Hydraulic Diameter (D_H)

Characteristic length for non-circular conduits: D_H = 4A/P.

Darcy-Weisbach Equation

Friction head loss in a pipe: h_f = f (L/D) (V²/2g).

Friction Factor (f)

Dimensionless coefficient in Darcy-Weisbach equation; depends on Re and relative roughness (ε/D).

Minor Loss Coefficient (K)

Dimensionless multiplier relating head loss in fittings to velocity head: h_L = K V²/2g.

Pump Head (h_p)

Energy per unit weight added to a fluid by a pump, included in Bernoulli equation as +h_p.

Impulse-Momentum Principle

Resultant external force equals rate of change of momentum across a control volume: ΣF = Σṁ Vout – Σṁ Vin.

Pitot Tube

Instrument measuring fluid velocity by converting kinetic energy into a stagnation pressure difference.

Venturi Meter

Device that measures flow rate via pressure difference created by a converging-diverging section; Q = C_v A₂ √[2g(Δh)/(1−(A₂/A₁)²)].

Orifice Meter

Plate with sharp-edged hole inserted in a pipe to measure flow rate using the pressure drop across the orifice.

Vena Contracta

Location of minimum cross-section downstream of an orifice where velocity is maximum.

Jet Propulsion Force

Thrust produced by fluid jet: F = ṁ (Vexit − Vinlet) ≈ ρA V² for jet issuing to atmosphere.

Laminar Pipe Velocity Profile

Parabolic distribution v(r)=vmax[1−(r/R)²]; vmax = 2 v_avg.

Shear Stress Ratio in Pipe

τ/τ_w = r/R for laminar flow in a circular pipe.

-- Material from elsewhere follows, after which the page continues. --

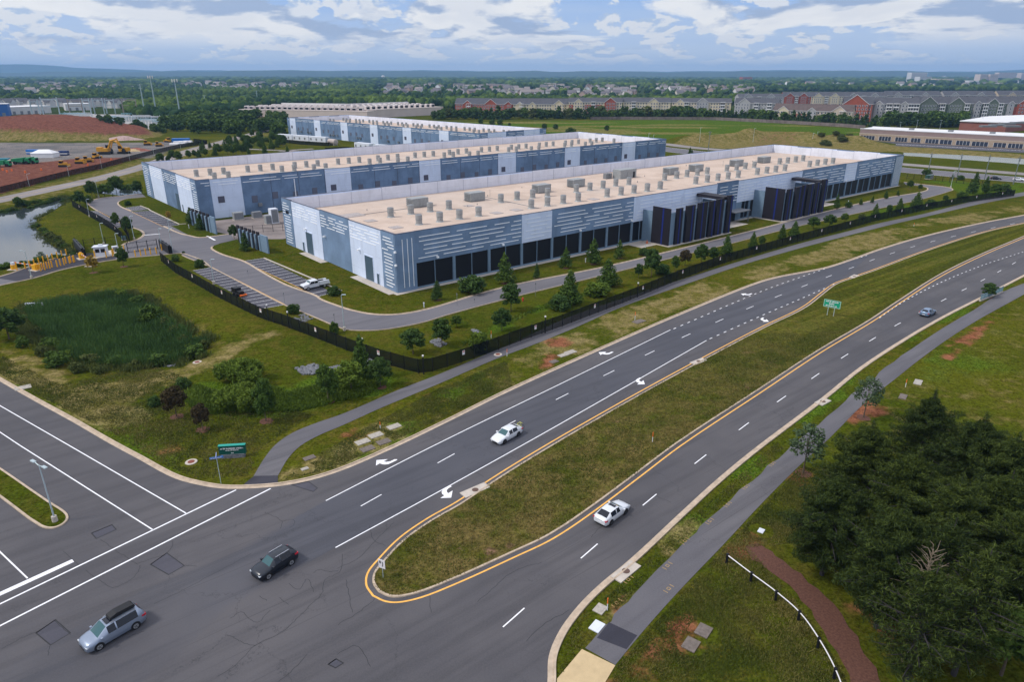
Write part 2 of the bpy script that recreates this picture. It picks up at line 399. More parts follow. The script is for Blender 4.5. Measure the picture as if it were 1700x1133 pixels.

Hydrostatic Force on Vertical Gate

Acts 2/3 of the depth from the surface (1/3 up from bottom) on a rectangular vertical gate.

Capillary Wetting Angle (β)

Angle between liquid surface and tube wall: β < 90° (wetting) causes rise; β > 90° (non-wetting) causes depression.

Mach Number (M)

Ratio of fluid velocity to local speed of sound; Pitot formula valid for M ≤ 0.3.

Entrance & Exit Loss Coefficients

Typical head losses: K ≈ 0.5 at a sharp-edged entrance, K ≈ 1.0 at a sudden pipe exit.

Hydraulic Radius (R_H)

Cross-sectional area divided by wetted perimeter; R_H = A/P (equal to D/4 for a full circular pipe).